>>>

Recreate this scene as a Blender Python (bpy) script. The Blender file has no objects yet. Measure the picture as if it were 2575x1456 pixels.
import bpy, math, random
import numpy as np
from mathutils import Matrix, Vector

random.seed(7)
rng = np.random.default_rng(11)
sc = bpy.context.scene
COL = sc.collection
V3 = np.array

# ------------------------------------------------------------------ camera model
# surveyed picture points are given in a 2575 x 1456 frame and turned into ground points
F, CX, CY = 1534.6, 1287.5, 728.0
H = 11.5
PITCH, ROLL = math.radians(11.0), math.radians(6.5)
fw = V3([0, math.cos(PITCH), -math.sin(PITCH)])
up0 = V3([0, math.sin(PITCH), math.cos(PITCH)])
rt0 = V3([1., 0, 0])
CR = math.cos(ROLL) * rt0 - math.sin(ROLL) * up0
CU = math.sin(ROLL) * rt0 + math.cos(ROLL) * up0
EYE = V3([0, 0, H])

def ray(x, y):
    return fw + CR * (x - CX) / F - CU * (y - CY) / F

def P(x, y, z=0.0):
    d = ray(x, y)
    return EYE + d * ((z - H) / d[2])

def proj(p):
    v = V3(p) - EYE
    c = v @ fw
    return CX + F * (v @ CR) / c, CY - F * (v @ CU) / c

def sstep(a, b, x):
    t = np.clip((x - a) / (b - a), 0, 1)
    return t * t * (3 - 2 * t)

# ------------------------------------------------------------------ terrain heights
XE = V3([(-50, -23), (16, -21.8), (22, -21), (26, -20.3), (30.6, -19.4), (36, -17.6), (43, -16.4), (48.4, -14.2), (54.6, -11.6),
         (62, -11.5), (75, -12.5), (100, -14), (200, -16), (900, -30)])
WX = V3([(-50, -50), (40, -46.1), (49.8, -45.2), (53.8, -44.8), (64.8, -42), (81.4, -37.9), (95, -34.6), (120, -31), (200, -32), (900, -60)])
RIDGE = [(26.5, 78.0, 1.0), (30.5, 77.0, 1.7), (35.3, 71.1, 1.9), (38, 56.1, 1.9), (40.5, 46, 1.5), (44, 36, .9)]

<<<

[WRITTEN PROBLEM]
Starting at the first line of the listing, retype every line up to and including the one with "return t * t * (3 - 2 * t)".

[ANSWER FOR THE TASK]
Recreate this scene as a Blender Python (bpy) script. The Blender file has no objects yet. Measure the picture as if it were 2575x1456 pixels.
import bpy, math, random
import numpy as np
from mathutils import Matrix, Vector

random.seed(7)
rng = np.random.default_rng(11)
sc = bpy.context.scene
COL = sc.collection
V3 = np.array

# ------------------------------------------------------------------ camera model
# surveyed picture points are given in a 2575 x 1456 frame and turned into ground points
F, CX, CY = 1534.6, 1287.5, 728.0
H = 11.5
PITCH, ROLL = math.radians(11.0), math.radians(6.5)
fw = V3([0, math.cos(PITCH), -math.sin(PITCH)])
up0 = V3([0, math.sin(PITCH), math.cos(PITCH)])
rt0 = V3([1., 0, 0])
CR = math.cos(ROLL) * rt0 - math.sin(ROLL) * up0
CU = math.sin(ROLL) * rt0 + math.cos(ROLL) * up0
EYE = V3([0, 0, H])

def ray(x, y):
    return fw + CR * (x - CX) / F - CU * (y - CY) / F

def P(x, y, z=0.0):
    d = ray(x, y)
    return EYE + d * ((z - H) / d[2])

def proj(p):
    v = V3(p) - EYE
    c = v @ fw
    return CX + F * (v @ CR) / c, CY - F * (v @ CU) / c

def sstep(a, b, x):
    t = np.clip((x - a) / (b - a), 0, 1)
    return t * t * (3 - 2 * t)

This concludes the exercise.